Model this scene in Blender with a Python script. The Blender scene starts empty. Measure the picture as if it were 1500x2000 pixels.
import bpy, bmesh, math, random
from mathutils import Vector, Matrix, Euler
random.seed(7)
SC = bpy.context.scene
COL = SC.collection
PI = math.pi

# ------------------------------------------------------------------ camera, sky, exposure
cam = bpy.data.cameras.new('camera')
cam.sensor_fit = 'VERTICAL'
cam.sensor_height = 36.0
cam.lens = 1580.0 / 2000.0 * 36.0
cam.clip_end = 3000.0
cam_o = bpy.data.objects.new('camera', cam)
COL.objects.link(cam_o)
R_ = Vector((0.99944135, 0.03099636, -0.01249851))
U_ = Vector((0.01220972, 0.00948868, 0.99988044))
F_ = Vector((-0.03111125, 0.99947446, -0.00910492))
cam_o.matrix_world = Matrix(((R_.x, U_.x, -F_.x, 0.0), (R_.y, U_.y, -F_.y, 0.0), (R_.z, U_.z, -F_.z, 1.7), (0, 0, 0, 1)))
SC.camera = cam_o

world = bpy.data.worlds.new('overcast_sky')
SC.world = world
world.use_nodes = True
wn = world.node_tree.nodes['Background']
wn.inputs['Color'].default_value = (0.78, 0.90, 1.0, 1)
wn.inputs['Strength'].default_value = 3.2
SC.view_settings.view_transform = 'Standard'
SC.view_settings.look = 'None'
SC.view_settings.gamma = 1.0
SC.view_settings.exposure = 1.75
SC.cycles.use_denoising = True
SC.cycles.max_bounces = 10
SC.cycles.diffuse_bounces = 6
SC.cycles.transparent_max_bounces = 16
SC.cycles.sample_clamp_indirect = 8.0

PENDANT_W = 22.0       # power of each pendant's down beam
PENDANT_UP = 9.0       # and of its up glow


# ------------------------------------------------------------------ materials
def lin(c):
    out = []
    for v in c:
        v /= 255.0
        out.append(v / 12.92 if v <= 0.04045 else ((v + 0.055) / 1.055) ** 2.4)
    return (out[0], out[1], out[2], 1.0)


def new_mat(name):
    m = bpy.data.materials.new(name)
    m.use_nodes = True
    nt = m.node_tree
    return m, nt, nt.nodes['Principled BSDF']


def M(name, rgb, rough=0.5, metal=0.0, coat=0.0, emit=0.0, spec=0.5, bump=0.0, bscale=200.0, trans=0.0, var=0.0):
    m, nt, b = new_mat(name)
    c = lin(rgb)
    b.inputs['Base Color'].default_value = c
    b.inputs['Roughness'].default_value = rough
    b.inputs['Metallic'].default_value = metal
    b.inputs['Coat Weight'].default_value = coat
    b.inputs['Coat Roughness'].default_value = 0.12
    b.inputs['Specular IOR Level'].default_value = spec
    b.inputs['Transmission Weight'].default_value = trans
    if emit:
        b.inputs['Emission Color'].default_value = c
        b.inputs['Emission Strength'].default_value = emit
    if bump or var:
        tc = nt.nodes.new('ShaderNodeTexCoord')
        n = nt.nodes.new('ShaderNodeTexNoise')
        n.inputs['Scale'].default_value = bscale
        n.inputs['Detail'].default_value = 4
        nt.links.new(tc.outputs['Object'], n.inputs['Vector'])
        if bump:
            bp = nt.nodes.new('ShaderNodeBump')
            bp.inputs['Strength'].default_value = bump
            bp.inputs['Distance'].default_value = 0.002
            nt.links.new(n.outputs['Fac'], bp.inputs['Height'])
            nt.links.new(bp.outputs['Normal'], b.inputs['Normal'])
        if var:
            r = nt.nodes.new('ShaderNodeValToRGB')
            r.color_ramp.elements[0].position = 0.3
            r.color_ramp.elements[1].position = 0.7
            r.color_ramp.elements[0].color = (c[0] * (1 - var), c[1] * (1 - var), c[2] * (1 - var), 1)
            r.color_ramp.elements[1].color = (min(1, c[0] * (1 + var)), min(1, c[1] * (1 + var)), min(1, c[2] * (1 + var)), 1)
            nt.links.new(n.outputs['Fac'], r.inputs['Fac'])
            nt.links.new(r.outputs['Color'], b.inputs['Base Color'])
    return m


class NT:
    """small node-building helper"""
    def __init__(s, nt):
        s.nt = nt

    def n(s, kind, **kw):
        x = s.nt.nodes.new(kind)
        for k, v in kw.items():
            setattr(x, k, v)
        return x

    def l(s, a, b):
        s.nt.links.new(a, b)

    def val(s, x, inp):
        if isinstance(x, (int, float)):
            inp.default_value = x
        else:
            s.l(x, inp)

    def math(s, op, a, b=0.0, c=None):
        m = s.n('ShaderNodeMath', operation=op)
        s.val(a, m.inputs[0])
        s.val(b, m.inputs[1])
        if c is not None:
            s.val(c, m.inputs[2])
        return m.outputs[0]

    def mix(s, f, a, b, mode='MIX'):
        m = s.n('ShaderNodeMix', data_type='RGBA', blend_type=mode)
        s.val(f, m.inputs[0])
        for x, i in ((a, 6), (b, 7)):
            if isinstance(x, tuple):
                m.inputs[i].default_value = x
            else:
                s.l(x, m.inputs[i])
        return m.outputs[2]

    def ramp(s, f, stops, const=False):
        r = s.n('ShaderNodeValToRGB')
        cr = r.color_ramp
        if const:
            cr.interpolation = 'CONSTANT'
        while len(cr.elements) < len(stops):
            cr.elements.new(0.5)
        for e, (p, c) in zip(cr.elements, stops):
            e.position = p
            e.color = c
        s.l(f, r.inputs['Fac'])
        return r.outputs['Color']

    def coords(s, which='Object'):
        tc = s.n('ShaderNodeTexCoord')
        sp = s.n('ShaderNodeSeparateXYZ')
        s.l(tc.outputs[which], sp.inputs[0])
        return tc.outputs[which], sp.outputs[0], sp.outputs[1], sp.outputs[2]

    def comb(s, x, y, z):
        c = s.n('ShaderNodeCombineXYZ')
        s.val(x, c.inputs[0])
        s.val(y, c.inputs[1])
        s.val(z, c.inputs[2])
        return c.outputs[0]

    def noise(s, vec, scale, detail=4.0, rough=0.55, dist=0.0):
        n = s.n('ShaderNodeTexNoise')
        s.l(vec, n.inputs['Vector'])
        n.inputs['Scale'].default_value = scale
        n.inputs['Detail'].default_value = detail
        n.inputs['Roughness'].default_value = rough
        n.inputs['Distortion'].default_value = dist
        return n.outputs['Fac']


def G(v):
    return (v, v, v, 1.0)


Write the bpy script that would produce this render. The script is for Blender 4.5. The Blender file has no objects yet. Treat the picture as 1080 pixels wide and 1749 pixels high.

====

◆ **TASK PROMPT**:
Copy each line of the records above that carries the word "Blender".

◆ **REPLY TO THE EXERCISE**:
Model this scene in Blender with a Python script. The Blender scene starts empty. Measure the picture as if it were 1500x2000 pixels.
Write the bpy script that would produce this render. The script is for Blender 4.5. The Blender file has no objects yet. Treat the picture as 1080 pixels wide and 1749 pixels high.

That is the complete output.